Jihane

Woman to Woman.

Few things light me up like witnessing a woman settling into her own mind and descending into her physical body, holding firm, feeding off of her values, nourishing her personal vision and powering the collective in small or in vast ways; no matter the scale, a woman who embraces herself triggers a ripple effect that is always of great significance to those around her, whether or not it is acknowledged and supported.


Few things light me up like witnessing a woman who honors the fullness of her being in spite of her perceived flaws - full acceptance is the cradle of liberation.

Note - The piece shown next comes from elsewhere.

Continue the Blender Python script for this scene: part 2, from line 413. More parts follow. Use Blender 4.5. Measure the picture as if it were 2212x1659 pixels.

Few things light me up like seeing a woman doing her thing and doing it well. It’s especially true when it comes to a black woman thrusting herself forward. Having been boxed in, diminished, critiqued, ridiculed and exploited for so long, a black woman trusting herself to leap into expansion and unexpurgated authenticity despite the pervasive resistance she faces in an heteropatriarchal society built on eurocentrism and the perpetual denying of multidimentional blackness produces seeds of hope for many others to do the same - whatever that means for them - and it is a hallowed mission like no other. I love black women. I celebrate them when they fly high and I root for them to get back up when they get knocked down under pressure from adversity. I often ask myself what it is I could do to empower other women, black women in particular, to heal the version of themselves that holds them back from their full expression. The freedom I crave for myself is also what I wish for others, in this lifetime and beyond. At this point in time, I’m so very preoccupied with doing things that will cater to that which I just described above. I feel it is what I am meant to do and I am utterly convinced that art has a role to play in it for it has healed me. The way I see it, to exist is an art in itself -  living is an uninterrupted process of creation.